Par ailleurs, il convient d’ajouter à ces conditions, celles issues de la position du groupe de l’article 29 interdisant tout échange ou communication entre sociétés sur ces analyses, ces dernières devant rester uniquement pour l’activité de la société qui en est à l’origine et ne pas être partagées entre sites y compris au sein d’une même société.
En tout état de cause, Il est à noter que cette position de la Cnil est susceptible de modifications en fonction de la position commune que pourraient adopter l’ensemble des autorités de protection européennes.
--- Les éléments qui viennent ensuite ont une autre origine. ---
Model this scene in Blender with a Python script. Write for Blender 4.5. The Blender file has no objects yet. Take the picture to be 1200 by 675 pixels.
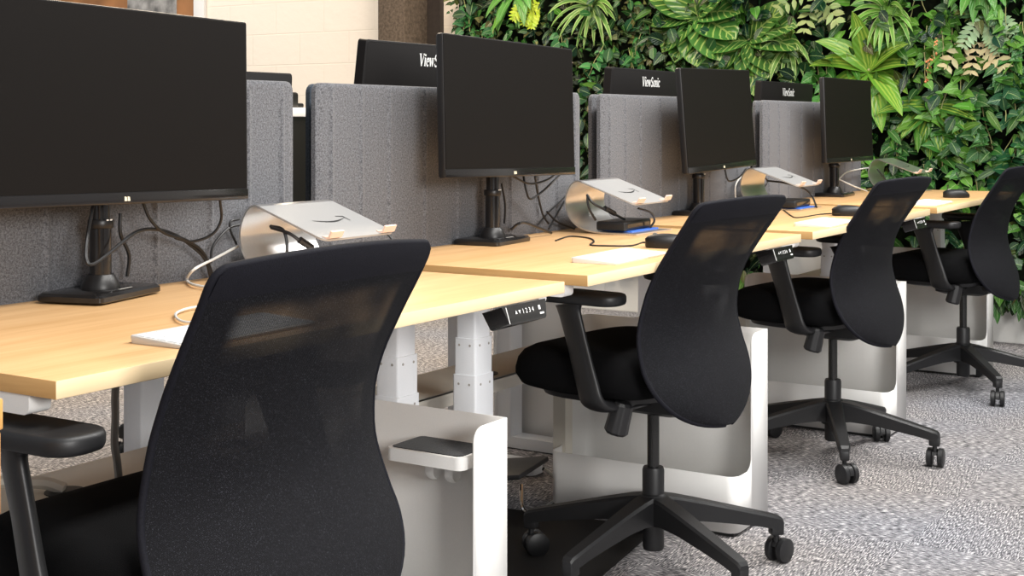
import bpy, bmesh, math, random
from mathutils import Vector, Matrix, Euler
PI = math.pi
R = math.radians
scn = bpy.context.scene
C = scn.collection
random.seed(7)

# ------------------------------------------------------------------ materials
def newmat(name):
    m = bpy.data.materials.new(name); m.use_nodes = True
    nt = m.node_tree
    return m, nt, nt.nodes['Principled BSDF']

def N(nt, t, **kw):
    n = nt.nodes.new(t)
    for k, v in kw.items():
        if k in n.inputs: n.inputs[k].default_value = v
        else: setattr(n, k, v)
    return n

def ramp(nt, fac, stops):
    r = nt.nodes.new('ShaderNodeValToRGB')
    els = r.color_ramp.elements
    while len(els) < len(stops): els.new(0.5)
    for e, (p, c) in zip(els, stops):
        e.position = p; e.color = (c[0], c[1], c[2], 1)
    nt.links.new(fac, r.inputs[0])
    return r

def coords(nt, scale=(1, 1, 1), kind='Object', rot=(0, 0, 0)):
    tc = nt.nodes.new('ShaderNodeTexCoord'); mp = nt.nodes.new('ShaderNodeMapping')
    mp.inputs['Scale'].default_value = scale; mp.inputs['Rotation'].default_value = rot
    nt.links.new(tc.outputs[kind], mp.inputs[0])
    return mp.outputs[0]

def plain(name, col, rough=.5, metal=0, bump=0, bscale=300, var=0, spec=.5):
    m, nt, p = newmat(name)
    p.inputs['Roughness'].default_value = rough
    p.inputs['Metallic'].default_value = metal
    p.inputs['Specular IOR Level'].default_value = spec
    co = coords(nt)
    nz = N(nt, 'ShaderNodeTexNoise', Scale=bscale, Detail=3.0)
    nt.links.new(co, nz.inputs['Vector'])
    lo = [c*(1-var) for c in col]; hi = [min(1, c*(1+var)) for c in col]
    r = ramp(nt, nz.outputs['Fac'], [(.3, lo), (.7, hi)])
    nt.links.new(r.outputs[0], p.inputs['Base Color'])
    if bump:
        b = N(nt, 'ShaderNodeBump', Strength=bump, Distance=.002)
        nt.links.new(nz.outputs['Fac'], b.inputs['Height'])
        nt.links.new(b.outputs[0], p.inputs['Normal'])
    return m

def wood_mat(name, light, dark, axis='x', grain=1.0):
    m, nt, p = newmat(name)
    sc = (1.6, 26, 26) if axis == 'x' else (26, 1.6, 26)
    co = coords(nt, sc)
    n1 = N(nt, 'ShaderNodeTexNoise', Scale=1.0, Detail=4.0, Roughness=.6, Distortion=.35)
    nt.links.new(co, n1.inputs['Vector'])
    co2 = coords(nt, tuple(s*5 for s in sc))
    n2 = N(nt, 'ShaderNodeTexNoise', Scale=1.0, Detail=2.0)
    nt.links.new(co2, n2.inputs['Vector'])
    a = N(nt, 'ShaderNodeMath', operation='MULTIPLY_ADD'); a.inputs[1].default_value = .35
    nt.links.new(n2.outputs['Fac'], a.inputs[0]); nt.links.new(n1.outputs['Fac'], a.inputs[2])
    r = ramp(nt, a.outputs[0], [(.35, dark), (.62, [(x+y)/2 for x, y in zip(light, dark)]), (.9, light)])
    nt.links.new(r.outputs[0], p.inputs['Base Color'])
    p.inputs['Roughness'].default_value = .42
    return m

def felt_mat(name, base, amp=.35):
    m, nt, p = newmat(name)
    co = coords(nt)
    n1 = N(nt, 'ShaderNodeTexNoise', Scale=420.0, Detail=4.0, Roughness=.7); nt.links.new(co, n1.inputs['Vector'])
    n2 = N(nt, 'ShaderNodeTexNoise', Scale=210.0, Detail=3.0, Roughness=.6); nt.links.new(co, n2.inputs['Vector'])
    a = N(nt, 'ShaderNodeMath', operation='ADD'); nt.links.new(n1.outputs['Fac'], a.inputs[0]); nt.links.new(n2.outputs['Fac'], a.inputs[1])
    h = N(nt, 'ShaderNodeMath', operation='MULTIPLY'); h.inputs[1].default_value = .5; nt.links.new(a.outputs[0], h.inputs[0])
    lo = [c*(1-amp) for c in base]; hi = [c*(1+amp) for c in base]
    r = ramp(nt, h.outputs[0], [(.38, lo), (.62, hi)])
    nt.links.new(r.outputs[0], p.inputs['Base Color'])
    b = N(nt, 'ShaderNodeBump', Strength=.35, Distance=.002)
    nt.links.new(h.outputs[0], b.inputs['Height']); nt.links.new(b.outputs[0], p.inputs['Normal'])
    p.inputs['Roughness'].default_value = .95
    p.inputs['Specular IOR Level'].default_value = .1
    p.inputs['Sheen Weight'].default_value = .15
    return m

def mesh_fabric():
    m, nt, p = newmat('black_mesh_fabric')
    p.inputs['Roughness'].default_value = .8
    p.inputs['Specular IOR Level'].default_value = .2
    uvn = nt.nodes.new('ShaderNodeUVMap'); uvn.uv_map = 'UVMap'
    sep = nt.nodes.new('ShaderNodeSeparateXYZ'); nt.links.new(uvn.outputs[0], sep.inputs[0])
    def M(op, a, b=None, c=None):
        n = nt.nodes.new('ShaderNodeMath'); n.operation = op
        for i, v in enumerate((a, b, c)):
            if v is None: continue
            if isinstance(v, (int, float)): n.inputs[i].default_value = v
            else: nt.links.new(v, n.inputs[i])
        return n.outputs[0]
    # weave: small knots, regular rows
    wu = M('SINE', M('MULTIPLY', sep.outputs[0], 2*PI*170)); wv = M('SINE', M('MULTIPLY', sep.outputs[1], 2*PI*190))
    weave = M('MULTIPLY', M('ADD', M('MULTIPLY', wu, wv), 1), .5)
    # where the cloth is a single open layer (away from the doubled hem), thinner in the upper part
    eu = M('SUBTRACT', 1, M('ABSOLUTE', M('SUBTRACT', M('MULTIPLY', sep.outputs[0], 2), 1)))
    mu = nt.nodes.new('ShaderNodeMapRange'); mu.interpolation_type = 'SMOOTHSTEP'
    mu.inputs[1].default_value = .2; mu.inputs[2].default_value = .32; nt.links.new(eu, mu.inputs[0])
    mv = nt.nodes.new('ShaderNodeMapRange'); mv.interpolation_type = 'SMOOTHSTEP'
    mv.inputs[1].default_value = .91; mv.inputs[2].default_value = .86; nt.links.new(sep.outputs[1], mv.inputs[0])
    mv2 = nt.nodes.new('ShaderNodeMapRange'); mv2.interpolation_type = 'SMOOTHSTEP'
    mv2.inputs[1].default_value = .35; mv2.inputs[2].default_value = .62; nt.links.new(sep.outputs[1], mv2.inputs[0])
    op = M('MULTIPLY', M('MULTIPLY', mu.outputs[0], mv.outputs[0]), mv2.outputs[0])
    pn = N(nt, 'ShaderNodeTexNoise', Scale=7.0, Detail=1.0); pm = nt.nodes.new('ShaderNodeMapping'); pm.inputs['Scale'].default_value = (1, 1, 1.6)
    nt.links.new(nt.nodes.new('ShaderNodeTexCoord').outputs['Object'], pm.inputs[0]); nt.links.new(pm.outputs[0], pn.inputs['Vector'])
    slack = nt.nodes.new('ShaderNodeMapRange'); slack.inputs[1].default_value = .45; slack.inputs[2].default_value = .65; nt.links.new(pn.outputs['Fac'], slack.inputs[0])
    op = M('MULTIPLY', op, M('MULTIPLY', weave, M('MULTIPLY_ADD', slack.outputs[0], .075, .004)))
    co = coords(nt)
    nz = N(nt, 'ShaderNodeTexNoise', Scale=700.0, Detail=2.0); nt.links.new(co, nz.inputs['Vector'])
    r = ramp(nt, nz.outputs['Fac'], [(.38, (.002, .002, .003)), (.60, (.006, .006, .0085)), (.74, (.045, .046, .056))])
    nt.links.new(r.outputs[0], p.inputs['Base Color'])
    b = N(nt, 'ShaderNodeBump', Strength=.4, Distance=.001); nt.links.new(weave, b.inputs['Height']); nt.links.new(b.outputs[0], p.inputs['Normal'])
    tr = nt.nodes.new('ShaderNodeBsdfTransparent'); mx = nt.nodes.new('ShaderNodeMixShader')
    nt.links.new(op, mx.inputs[0]); nt.links.new(p.outputs[0], mx.inputs[1]); nt.links.new(tr.outputs[0], mx.inputs[2])
    nt.links.new(mx.outputs[0], nt.nodes['Material Output'].inputs[0])
    return m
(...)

En conséquence, il convient pour les éditeurs de site de rester vigilent quant à d’éventuels changements de position de la Cnil.
4) Recommandations
Il résulte de ce qui précède que la solution la plus sécurisante pour les éditeurs de sites est de recueillir le consentement des internautes préalablement à l’installation de cookies d’analyse d’audience sur leur terminal.
Toutefois, compte tenu de la position de la Cnil et du groupe de l’article 29 sur les cookies d’analyse d’audience, il est recommandé a minima pour les éditeurs de sites internet qui ne souhaitent pas recueillir ce consentement de :
s’assurer que leurs cookies d’analyse sont mis en œuvre conformément aux recommandations de la Cnil et du groupe de l’article 29 ;
s’assurer qu’à défaut de recueillir le consentement de l’internaute, ce dernier est informé de manière claire et complète sur les finalités des cookies utilisés sur le site et les moyens de s’y opposer et d’exercer son droit d’accès ;
définir une stratégie d’information des internautes en créant par exemple un document spécifique dédié à l’information sur les cookies accessible sur toutes les pages du site ou un onglet sur toutes les pages de la plate-forme permettant d’accéder à ce document dédié.